Cela éclaire ce que sont le pouvoir et les hommes qui l'incarnent à différents niveaux dans bien des pays pauvres. Mais qui dit corruption et corrompus, dit aussi corrupteurs. On ne sait pas au juste qui a produit les déchets toxiques et qui a décidé de les faire déverser dans un pays pauvre où l'on peut acheter les autorités pour pas cher. Le transporteur et l'affréteur se rejettent la responsabilité. Ce n'est certes pas la première fois que des groupes industriels d'Europe occidentale ou des États-Unis se débarrassent de leurs déchets toxiques dans des pays pauvres sans s'occuper des conséquences désastreuses pour la population. Que l'on se souvienne aussi de la récente affaire du Clemenceau, ce navire de guerre que le gouvernement français voulait envoyer en Inde pour désamiantage.

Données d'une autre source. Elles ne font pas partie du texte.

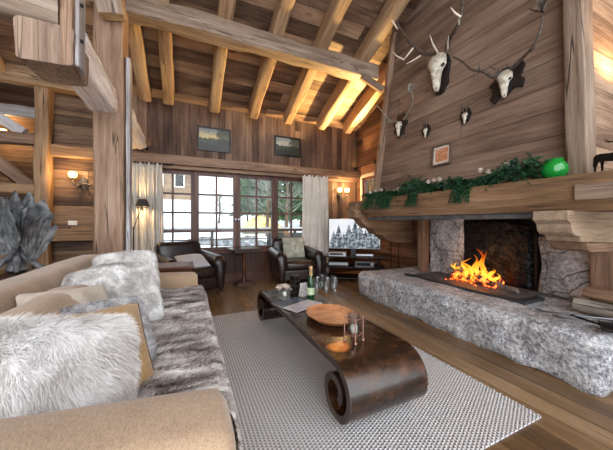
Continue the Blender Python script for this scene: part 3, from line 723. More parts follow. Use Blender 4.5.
# fur throw on the seat
def throw(a, b):
    y = .96+2.04*b; s = a*1.0
    # profile: over the seat then down the front
    L1 = .535
    q = s*(L1+.34)
    if q < L1: x, z = -.42+q, .475
    else:
        k = (q-L1)/.34
        ang = min(1, k*2.2)*PI/2; x, z = .115+.03*math.sin(ang), .475-.03*(1-math.cos(ang)) - max(0, k-.2)*.30
        x += .02*math.sin(k*3)
    n_ = noise.fractal(Vector((x*3, y*7, z*3)), 1, 2, 3)
    return (x+(.012*n_ if q >= L1 else 0), y, z+.010+(.02*n_+.008*math.sin(y*34+4*n_))*(1 if q < L1 else .3))
m = MB(); m.grid(throw, 40, 80)
gv, gf = list(m.v), list(m.f)
strands(m, gv, gf, 42000, .032, .0015, (.9, -.35, -.4), .45, .7, .4, 5, zmin=0)
tag(m.build('fur_throw', M['greyfur'], smooth=180, fix=False), 'grey brown striped fur throw covering the sofa seat', 'throw')

def frame(pos, right, up):
    """4x4 with local x = right, z = up, y = away from the viewer"""
    x = Vector(right).normalized(); z = Vector(up); z = (z-x*z.dot(x)).normalized(); y = z.cross(x)
    m = Matrix.Identity(4)
    for i in range(3): m[i][0], m[i][1], m[i][2], m[i][3] = x[i], y[i], z[i], pos[i]
    return m
def fr(pos, right, up, roll=0): return frame(pos, right, up) @ R(roll, 'Y')
cushion('fur_cushion', .56, .47, .26, M['whitefur'], fr((-.45, 1.17, .60), (.93, .30, -.05), (-.33, .62, .72), 6), 'big white long haired fur cushion nearest the viewer', nf=60000, L=.055, sw=.0011, flow=(.35, -.3, -.9), lift=.42, rnd=.7, seed=11)
cushion('velvet_cushion', .50, .43, .22, M['velvet'], fr((-.385, 1.335, .595), (.93, .32, -.05), (-.36, .60, .74), -5), 'tan cushion with a dark wavy seam behind the big white fur one', wr=.022, seed=4, piping=M['piping'])
cushion('grey_cushion', .48, .42, .12, M['darkfur'], fr((-.37, 1.51, .605), (.90, .38, -.05), (-.36, .55, .76), -5), 'thin grey cushion edge showing behind the tan seamed cushion', nf=9000, L=.014, sw=.001, lift=.7, rnd=.4, seed=9)
cushion('linen_cushion', .42, .38, .15, M['linen'], fr((-.52, 1.72, .64), (.62, .75, -.1), (-.4, .2, .9), 0), 'plain grey beige linen cushion leaning on the sofa back', wr=.02, seed=14)
cushion('fur_cushion', .52, .52, .17, M['palefur'], fr((-.41, 2.09, .655), (.88, .38, 0), (-.46, .42, .78), -6), 'pale short haired fur cushion at the middle of the sofa', nf=26000, L=.028, sw=.0012, flow=(.3, -.4, -.9), lift=.35, rnd=.6, seed=21, wr=.03)
cushion('fur_cushion', .50, .50, .15, M['palefur'], fr((-.46, 2.72, .68), (.95, .15, 0), (-.46, .35, .80), -4), 'pale fur cushion farthest along the sofa, its top edge showing', nf=18000, L=.024, sw=.0012, flow=(.3, -.4, -.9), lift=.35, rnd=.6, seed=27, wr=.03)

# ------------------------------------------------------------------ rug
m = MB(); rx0, rx1, ry0, ry1 = -.55, 1.90, .86, 3.40
nx, ny = 60, 120
def rugp(a, b):
    x = rx0+(rx1-rx0)*a; y = ry0+(ry1-ry0)*b
    if a > .999: x += .007*math.sin(b*ny*PI/1.0)
    return (x, y, .014+.002*noise.noise(Vector((x*3, y*3, 0))))
m.grid(rugp, 40, 240); m.box(rx0, rx1-.004, ry0, ry1, .001, .012)
tag(m.build('rug', M['rug']), 'large pale grey and white woven rug under the coffee table', 'rug')

# ------------------------------------------------------------------ scroll coffee table
TX0, TX1 = .757, 1.285; TT = .038; RO = .186
def scroll_path():
    pts = []; yc0, yc1, zc = 1.29, 2.90, RO+.014
    r = RO-TT/2; n = 60; turns = 1.36
    # near scroll: from inner end outwards, finishing at the top travelling to +y
    for i in range(n+1):
        k = i/n; ang = PI/2+2*PI*turns*(1-k)      # ends at 90 deg (top)
        rr = r*(1-.70*(1-k)**.9) if k < 1 else r
        pts.append((yc0+rr*math.cos(ang)*1.0, zc+rr*math.sin(ang)))
    # going from near top, the curl runs over the near (-y) side
    near = pts
    far = [(yc1-(y-yc0), z) for y, z in reversed(near)]
    return near+[(yc0+(yc1-yc0)*i/12, zc+r) for i in range(1, 12)]+far
sp = scroll_path()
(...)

Pendant que les dirigeants politiques parlent cyniquement de la nécessité de codéveloppement pour justifier l'instauration de barbelés contre l'immigration venant de pays pauvres, voilà le seul codéveloppement pour pays pauvres: devenir la poubelle des industriels des pays riches.

Le crime commis à Abidjan -car cela en est un- illustre le fonctionnement d'une économie où la recherche du profit est censée tout justifier. Traiter les produits toxiques pour les rendre inoffensifs ou, lorsque cela n'est pas possible, les enfouir sans que cela cause des dégâts, cela coûte cher, cela rogne les profits, en l'occurrence ceux des raffineries des trusts pétroliers. Alors on va les déposer devant la porte des pauvres. Dans ce cas précis, il est estimé que se débarrasser de ces déchets en Côte-d'Ivoire a coûté dix à quinze fois moins cher que n'aurait coûté leur traitement dans un grand port européen équipé pour cela.

C'est la même logique, celle du profit au détriment des êtres humains et de la société, qui a conduit aussi à la pollution des côtes bretonnes par le naufrage de l'Erika. Cette pollution n'a pas fait de morts, si ce n'est dans la faune. Mais l'utilisation de l'amiante des décennies après que sa nocivité a été connue, elle, a fait des morts et continue à en faire.

Au-delà de la responsabilité de la chaîne de corruptions dans l'empoisonnement d'Abidjan, il y a celle, fondamentale, d'un système économique dont les dégâts pour l'humanité sont incommensurables.